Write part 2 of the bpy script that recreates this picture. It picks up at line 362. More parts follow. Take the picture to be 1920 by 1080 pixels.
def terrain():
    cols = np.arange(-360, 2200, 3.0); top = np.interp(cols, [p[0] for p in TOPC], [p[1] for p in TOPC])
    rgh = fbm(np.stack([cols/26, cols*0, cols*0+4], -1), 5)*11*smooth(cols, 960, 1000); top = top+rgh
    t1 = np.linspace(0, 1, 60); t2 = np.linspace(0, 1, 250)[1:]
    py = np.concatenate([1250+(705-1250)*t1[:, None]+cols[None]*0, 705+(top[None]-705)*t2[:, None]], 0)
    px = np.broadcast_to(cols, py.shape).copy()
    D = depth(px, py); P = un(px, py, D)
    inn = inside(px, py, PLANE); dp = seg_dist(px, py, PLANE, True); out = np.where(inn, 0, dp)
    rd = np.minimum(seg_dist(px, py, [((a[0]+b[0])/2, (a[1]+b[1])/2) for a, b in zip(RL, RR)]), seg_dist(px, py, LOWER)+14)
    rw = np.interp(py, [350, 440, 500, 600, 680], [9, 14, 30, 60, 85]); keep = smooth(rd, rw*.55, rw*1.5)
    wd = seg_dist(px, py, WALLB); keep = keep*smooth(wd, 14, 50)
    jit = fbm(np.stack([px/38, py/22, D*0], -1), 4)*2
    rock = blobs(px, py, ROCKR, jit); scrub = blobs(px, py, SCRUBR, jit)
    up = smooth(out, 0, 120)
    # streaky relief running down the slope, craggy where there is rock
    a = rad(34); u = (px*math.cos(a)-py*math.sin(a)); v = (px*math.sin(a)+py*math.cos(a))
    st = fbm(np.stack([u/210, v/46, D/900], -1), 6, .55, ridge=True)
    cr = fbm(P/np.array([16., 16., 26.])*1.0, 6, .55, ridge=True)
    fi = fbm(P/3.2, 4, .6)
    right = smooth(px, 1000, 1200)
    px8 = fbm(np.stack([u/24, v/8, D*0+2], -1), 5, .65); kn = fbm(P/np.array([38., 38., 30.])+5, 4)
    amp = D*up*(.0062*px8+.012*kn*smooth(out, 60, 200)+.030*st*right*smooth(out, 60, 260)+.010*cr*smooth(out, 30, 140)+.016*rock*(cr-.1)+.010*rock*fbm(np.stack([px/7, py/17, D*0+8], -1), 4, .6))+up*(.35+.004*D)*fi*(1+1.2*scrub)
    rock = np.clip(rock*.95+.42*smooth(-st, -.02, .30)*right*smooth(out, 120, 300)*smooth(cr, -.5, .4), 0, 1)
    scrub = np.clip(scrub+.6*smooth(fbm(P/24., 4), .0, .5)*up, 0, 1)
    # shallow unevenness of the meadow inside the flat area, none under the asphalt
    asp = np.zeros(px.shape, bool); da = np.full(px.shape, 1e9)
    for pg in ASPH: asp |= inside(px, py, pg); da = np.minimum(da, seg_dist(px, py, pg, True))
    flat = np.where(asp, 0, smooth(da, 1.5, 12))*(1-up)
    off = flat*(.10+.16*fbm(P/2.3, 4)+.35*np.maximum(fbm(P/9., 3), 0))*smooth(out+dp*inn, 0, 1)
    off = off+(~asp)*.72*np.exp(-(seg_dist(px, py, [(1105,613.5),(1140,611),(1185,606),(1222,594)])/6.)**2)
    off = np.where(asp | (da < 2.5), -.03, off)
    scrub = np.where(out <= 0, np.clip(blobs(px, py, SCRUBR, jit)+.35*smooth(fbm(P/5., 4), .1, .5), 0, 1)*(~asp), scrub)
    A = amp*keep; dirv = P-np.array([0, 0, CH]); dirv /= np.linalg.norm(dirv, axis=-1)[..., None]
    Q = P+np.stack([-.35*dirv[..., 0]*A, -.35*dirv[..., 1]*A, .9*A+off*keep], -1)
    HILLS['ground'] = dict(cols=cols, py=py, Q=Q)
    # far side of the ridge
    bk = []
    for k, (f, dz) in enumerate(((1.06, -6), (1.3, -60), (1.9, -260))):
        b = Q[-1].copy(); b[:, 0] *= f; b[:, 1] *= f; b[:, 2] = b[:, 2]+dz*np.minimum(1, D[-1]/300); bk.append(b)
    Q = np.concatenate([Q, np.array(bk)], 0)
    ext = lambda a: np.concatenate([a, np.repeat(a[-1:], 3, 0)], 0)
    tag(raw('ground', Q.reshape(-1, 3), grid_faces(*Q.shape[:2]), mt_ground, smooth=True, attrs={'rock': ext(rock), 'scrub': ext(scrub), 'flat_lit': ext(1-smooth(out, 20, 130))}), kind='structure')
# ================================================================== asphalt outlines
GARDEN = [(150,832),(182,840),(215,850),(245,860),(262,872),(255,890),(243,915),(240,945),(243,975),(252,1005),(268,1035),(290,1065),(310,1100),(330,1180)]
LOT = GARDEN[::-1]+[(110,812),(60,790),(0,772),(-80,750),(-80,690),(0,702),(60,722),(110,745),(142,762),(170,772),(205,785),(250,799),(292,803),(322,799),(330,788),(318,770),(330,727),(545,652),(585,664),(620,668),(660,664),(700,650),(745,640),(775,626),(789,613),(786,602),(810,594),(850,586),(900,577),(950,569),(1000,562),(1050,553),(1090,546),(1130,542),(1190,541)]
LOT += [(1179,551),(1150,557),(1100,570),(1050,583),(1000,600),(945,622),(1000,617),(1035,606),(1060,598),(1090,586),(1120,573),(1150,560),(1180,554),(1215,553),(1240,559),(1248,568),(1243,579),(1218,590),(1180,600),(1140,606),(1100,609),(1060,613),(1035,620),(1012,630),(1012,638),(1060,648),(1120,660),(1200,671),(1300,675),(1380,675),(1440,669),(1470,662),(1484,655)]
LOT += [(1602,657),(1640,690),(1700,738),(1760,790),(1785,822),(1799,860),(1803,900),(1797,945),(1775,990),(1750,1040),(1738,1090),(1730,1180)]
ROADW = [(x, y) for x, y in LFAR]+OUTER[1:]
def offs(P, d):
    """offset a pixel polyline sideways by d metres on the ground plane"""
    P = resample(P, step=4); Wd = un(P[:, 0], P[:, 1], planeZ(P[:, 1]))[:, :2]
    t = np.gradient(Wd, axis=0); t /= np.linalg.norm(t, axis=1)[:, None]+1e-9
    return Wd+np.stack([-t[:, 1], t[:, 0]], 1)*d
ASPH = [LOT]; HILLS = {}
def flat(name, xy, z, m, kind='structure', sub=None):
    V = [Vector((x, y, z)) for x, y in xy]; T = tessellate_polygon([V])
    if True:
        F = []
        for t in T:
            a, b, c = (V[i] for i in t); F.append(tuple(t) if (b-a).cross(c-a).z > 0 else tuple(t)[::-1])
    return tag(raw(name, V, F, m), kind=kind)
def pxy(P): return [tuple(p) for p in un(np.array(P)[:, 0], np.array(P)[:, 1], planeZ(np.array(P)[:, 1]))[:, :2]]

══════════

## Given problem
Nothing should be left out: repeat all of the data exactly.

## Result
Write part 2 of the bpy script that recreates this picture. It picks up at line 362. More parts follow. Take the picture to be 1920 by 1080 pixels.
def terrain():
    cols = np.arange(-360, 2200, 3.0); top = np.interp(cols, [p[0] for p in TOPC], [p[1] for p in TOPC])
    rgh = fbm(np.stack([cols/26, cols*0, cols*0+4], -1), 5)*11*smooth(cols, 960, 1000); top = top+rgh
    t1 = np.linspace(0, 1, 60); t2 = np.linspace(0, 1, 250)[1:]
    py = np.concatenate([1250+(705-1250)*t1[:, None]+cols[None]*0, 705+(top[None]-705)*t2[:, None]], 0)
    px = np.broadcast_to(cols, py.shape).copy()
    D = depth(px, py); P = un(px, py, D)
    inn = inside(px, py, PLANE); dp = seg_dist(px, py, PLANE, True); out = np.where(inn, 0, dp)
    rd = np.minimum(seg_dist(px, py, [((a[0]+b[0])/2, (a[1]+b[1])/2) for a, b in zip(RL, RR)]), seg_dist(px, py, LOWER)+14)
    rw = np.interp(py, [350, 440, 500, 600, 680], [9, 14, 30, 60, 85]); keep = smooth(rd, rw*.55, rw*1.5)
    wd = seg_dist(px, py, WALLB); keep = keep*smooth(wd, 14, 50)
    jit = fbm(np.stack([px/38, py/22, D*0], -1), 4)*2
    rock = blobs(px, py, ROCKR, jit); scrub = blobs(px, py, SCRUBR, jit)
    up = smooth(out, 0, 120)
    # streaky relief running down the slope, craggy where there is rock
    a = rad(34); u = (px*math.cos(a)-py*math.sin(a)); v = (px*math.sin(a)+py*math.cos(a))
    st = fbm(np.stack([u/210, v/46, D/900], -1), 6, .55, ridge=True)
    cr = fbm(P/np.array([16., 16., 26.])*1.0, 6, .55, ridge=True)
    fi = fbm(P/3.2, 4, .6)
    right = smooth(px, 1000, 1200)
    px8 = fbm(np.stack([u/24, v/8, D*0+2], -1), 5, .65); kn = fbm(P/np.array([38., 38., 30.])+5, 4)
    amp = D*up*(.0062*px8+.012*kn*smooth(out, 60, 200)+.030*st*right*smooth(out, 60, 260)+.010*cr*smooth(out, 30, 140)+.016*rock*(cr-.1)+.010*rock*fbm(np.stack([px/7, py/17, D*0+8], -1), 4, .6))+up*(.35+.004*D)*fi*(1+1.2*scrub)
    rock = np.clip(rock*.95+.42*smooth(-st, -.02, .30)*right*smooth(out, 120, 300)*smooth(cr, -.5, .4), 0, 1)
    scrub = np.clip(scrub+.6*smooth(fbm(P/24., 4), .0, .5)*up, 0, 1)
    # shallow unevenness of the meadow inside the flat area, none under the asphalt
    asp = np.zeros(px.shape, bool); da = np.full(px.shape, 1e9)
    for pg in ASPH: asp |= inside(px, py, pg); da = np.minimum(da, seg_dist(px, py, pg, True))
    flat = np.where(asp, 0, smooth(da, 1.5, 12))*(1-up)
    off = flat*(.10+.16*fbm(P/2.3, 4)+.35*np.maximum(fbm(P/9., 3), 0))*smooth(out+dp*inn, 0, 1)
    off = off+(~asp)*.72*np.exp(-(seg_dist(px, py, [(1105,613.5),(1140,611),(1185,606),(1222,594)])/6.)**2)
    off = np.where(asp | (da < 2.5), -.03, off)
    scrub = np.where(out <= 0, np.clip(blobs(px, py, SCRUBR, jit)+.35*smooth(fbm(P/5., 4), .1, .5), 0, 1)*(~asp), scrub)
    A = amp*keep; dirv = P-np.array([0, 0, CH]); dirv /= np.linalg.norm(dirv, axis=-1)[..., None]
    Q = P+np.stack([-.35*dirv[..., 0]*A, -.35*dirv[..., 1]*A, .9*A+off*keep], -1)
    HILLS['ground'] = dict(cols=cols, py=py, Q=Q)
    # far side of the ridge
    bk = []
    for k, (f, dz) in enumerate(((1.06, -6), (1.3, -60), (1.9, -260))):
        b = Q[-1].copy(); b[:, 0] *= f; b[:, 1] *= f; b[:, 2] = b[:, 2]+dz*np.minimum(1, D[-1]/300); bk.append(b)
    Q = np.concatenate([Q, np.array(bk)], 0)
    ext = lambda a: np.concatenate([a, np.repeat(a[-1:], 3, 0)], 0)
    tag(raw('ground', Q.reshape(-1, 3), grid_faces(*Q.shape[:2]), mt_ground, smooth=True, attrs={'rock': ext(rock), 'scrub': ext(scrub), 'flat_lit': ext(1-smooth(out, 20, 130))}), kind='structure')
# ================================================================== asphalt outlines
GARDEN = [(150,832),(182,840),(215,850),(245,860),(262,872),(255,890),(243,915),(240,945),(243,975),(252,1005),(268,1035),(290,1065),(310,1100),(330,1180)]
LOT = GARDEN[::-1]+[(110,812),(60,790),(0,772),(-80,750),(-80,690),(0,702),(60,722),(110,745),(142,762),(170,772),(205,785),(250,799),(292,803),(322,799),(330,788),(318,770),(330,727),(545,652),(585,664),(620,668),(660,664),(700,650),(745,640),(775,626),(789,613),(786,602),(810,594),(850,586),(900,577),(950,569),(1000,562),(1050,553),(1090,546),(1130,542),(1190,541)]
LOT += [(1179,551),(1150,557),(1100,570),(1050,583),(1000,600),(945,622),(1000,617),(1035,606),(1060,598),(1090,586),(1120,573),(1150,560),(1180,554),(1215,553),(1240,559),(1248,568),(1243,579),(1218,590),(1180,600),(1140,606),(1100,609),(1060,613),(1035,620),(1012,630),(1012,638),(1060,648),(1120,660),(1200,671),(1300,675),(1380,675),(1440,669),(1470,662),(1484,655)]
LOT += [(1602,657),(1640,690),(1700,738),(1760,790),(1785,822),(1799,860),(1803,900),(1797,945),(1775,990),(1750,1040),(1738,1090),(1730,1180)]
ROADW = [(x, y) for x, y in LFAR]+OUTER[1:]
def offs(P, d):
    """offset a pixel polyline sideways by d metres on the ground plane"""
    P = resample(P, step=4); Wd = un(P[:, 0], P[:, 1], planeZ(P[:, 1]))[:, :2]
    t = np.gradient(Wd, axis=0); t /= np.linalg.norm(t, axis=1)[:, None]+1e-9
    return Wd+np.stack([-t[:, 1], t[:, 0]], 1)*d
ASPH = [LOT]; HILLS = {}
def flat(name, xy, z, m, kind='structure', sub=None):
    V = [Vector((x, y, z)) for x, y in xy]; T = tessellate_polygon([V])
    if True:
        F = []
        for t in T:
            a, b, c = (V[i] for i in t); F.append(tuple(t) if (b-a).cross(c-a).z > 0 else tuple(t)[::-1])
    return tag(raw(name, V, F, m), kind=kind)
def pxy(P): return [tuple(p) for p in un(np.array(P)[:, 0], np.array(P)[:, 1], planeZ(np.array(P)[:, 1]))[:, :2]]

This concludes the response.